My defense mechanisms in the face of aggression are but a Maginot Line. 


For every homicide the police have three classes of suspects: primary, secondary, and tertiary. On tv the culprit is always from the third group. In real life the guilty party is sometimes from the secondary group, but the jails are filled with primaries. 


A writer exorcises his demons who then fly to the reader’s soul. 


If people you find preachy could spend time as you, the end of the day would find them in the confessional box. 


Botany Bar pickup line: Mycelium or yours?


Husbands are facetiously accused of having selective hearing, but it’s because they’re so busy with their wife’s current request that they can’t focus on anything else. 


A writer without feedback grows reckless. 


Peasantrification: return of a previously gentrified neighborhood to its original slum state. 


Only a few can follow Jesus’ admonition to sell everything and give to the poor. The rest of us are still negotiating with the devil. 


The antidote to the fact that everyone is random is to swallow the pill that everyone matters. 


Poop stinks to warn our ancestors not to eat it and us not to play in it. 


If I could get a vision of earth as it really is in the solar system and in the galaxies, I’d have to lie down and close my eyes till the vertigo passed. 


My Christian belief oscillates between only a few being saved or that everyone eventually gets in, depending on how much of an angel or a demon I’ve been that day. 


Cooking is a solitary pleasure.
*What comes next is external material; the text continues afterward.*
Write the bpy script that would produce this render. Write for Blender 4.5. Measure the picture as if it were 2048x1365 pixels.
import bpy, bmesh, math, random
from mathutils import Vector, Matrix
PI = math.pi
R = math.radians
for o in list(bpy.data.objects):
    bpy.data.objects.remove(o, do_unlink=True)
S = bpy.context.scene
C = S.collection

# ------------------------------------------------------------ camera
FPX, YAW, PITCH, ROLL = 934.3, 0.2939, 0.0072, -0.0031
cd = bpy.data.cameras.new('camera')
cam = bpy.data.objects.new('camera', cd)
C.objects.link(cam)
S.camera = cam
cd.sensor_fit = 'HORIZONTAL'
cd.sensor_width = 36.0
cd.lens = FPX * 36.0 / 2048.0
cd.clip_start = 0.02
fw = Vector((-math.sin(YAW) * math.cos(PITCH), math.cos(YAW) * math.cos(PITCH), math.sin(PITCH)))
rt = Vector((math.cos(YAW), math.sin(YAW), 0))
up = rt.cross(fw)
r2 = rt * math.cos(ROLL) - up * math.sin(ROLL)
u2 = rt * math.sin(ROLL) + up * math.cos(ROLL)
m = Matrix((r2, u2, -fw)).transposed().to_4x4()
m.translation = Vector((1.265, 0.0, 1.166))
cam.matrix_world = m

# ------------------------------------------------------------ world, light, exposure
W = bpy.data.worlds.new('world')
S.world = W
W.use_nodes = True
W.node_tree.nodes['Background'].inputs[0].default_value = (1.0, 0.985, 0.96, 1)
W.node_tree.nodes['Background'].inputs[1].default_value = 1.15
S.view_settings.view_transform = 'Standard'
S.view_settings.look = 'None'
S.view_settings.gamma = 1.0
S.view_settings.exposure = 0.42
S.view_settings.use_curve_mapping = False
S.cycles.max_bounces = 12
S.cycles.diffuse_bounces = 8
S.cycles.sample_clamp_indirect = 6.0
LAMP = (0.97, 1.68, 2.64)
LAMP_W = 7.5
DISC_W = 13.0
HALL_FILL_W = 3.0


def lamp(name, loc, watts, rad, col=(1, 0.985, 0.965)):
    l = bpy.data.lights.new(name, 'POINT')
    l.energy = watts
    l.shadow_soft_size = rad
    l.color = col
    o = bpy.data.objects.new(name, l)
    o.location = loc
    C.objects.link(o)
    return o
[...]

The crowd is happy to talk among themselves till dinner is served. 


The challenge of marriage is to make someone happy without making yourself miserable.  


Flexibility? Resilience? Get married and you’ll find out how much resilience or flexibility you’ve got. 


When my investment statement comes with a cover letter offering free psychological counseling,  I know that a bear has been gutting my piggy bank. 


That yardarm yonder is used to hang miscreants as well as to determine if the sun is high enough for the day’s first drink. 


Based on how often people get me wrong, I must also get them wrong just as often. Maybe more so since I presume they don’t know what the hell they’re talking about. 


I can judge the age of a vehicle by the number and size of its cup holders. The introduction of Supersize drinks in 1987 was a watershed event.  


It's curious that rationalization of one’s motives has a bad name, since mankind defines itself as the rational animal.


We howl when trying to remove a purchase from its plastic packaging. Take a deep breath. Relax and remember that it came from those puzzle masters, the Chinese.